As the U.S. intervention into Panama in 1989 suggests, appeals to moral necessity can also mask foreign policies driven by considerations of expediency rather than by a genuine sense of moral duty. Whereas Bush explained the intervention to his domestic constituency in the traditional vocabulary of power politics, Pickering and Einaudi defended it to external audiences in moral terms. Pickering presented the course of action as legally permissible given the human rights violations committed by Noriega. Einaudi then described it as necessitated given the relentless march of humanitarian law over the centuries. What began as a plea to the UN Security Council regarding the legality of the intervention evolved before the Organization of American States into a moral imperative.

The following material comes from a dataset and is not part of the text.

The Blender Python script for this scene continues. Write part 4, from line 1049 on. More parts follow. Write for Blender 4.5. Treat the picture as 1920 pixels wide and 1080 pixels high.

In retrospect, the moral necessity conjured up by the Bush administration was an instrumental means for promoting realpolitik ends. The welfare of Panamanians under Noriega was not a motive for intervention independent of the effect that the intervention was thought to have in advancing U.S. security interests. The use of legal rights-based appeals to moral necessity in this case illuminates a larger issue in contemporary international relations. With the end of the Cold War, numerous calls have been issued for members of the international community to intercede where outrageous conduct shocks the conscience of humankind. But not everyone who heeds these calls will do so for noble motives. Some states will use the mask of moral necessity to hide egoistic security interests. While there may be a legal right to intervene in cases of egregious human rights violations, international law does not spell out a duty to intervene. Although the use of force may be permissible, it is also permissible to forego the use of force. Indeed, there may be times when it is morally right to forego military intervention even when it is legally permissible. As Molière reminds us, we are responsible not only for our actions, but also our inactions.
NOTES
i. All quotations from President Bush are from the Weekly Compilation of Presidential Documents, December 25, 1989. All quotations from Ambassadors Pickering and Einaudi are from Panama: A Just Cause. United States Department of State, Bureau of Public Affairs, Current Policy No. 120.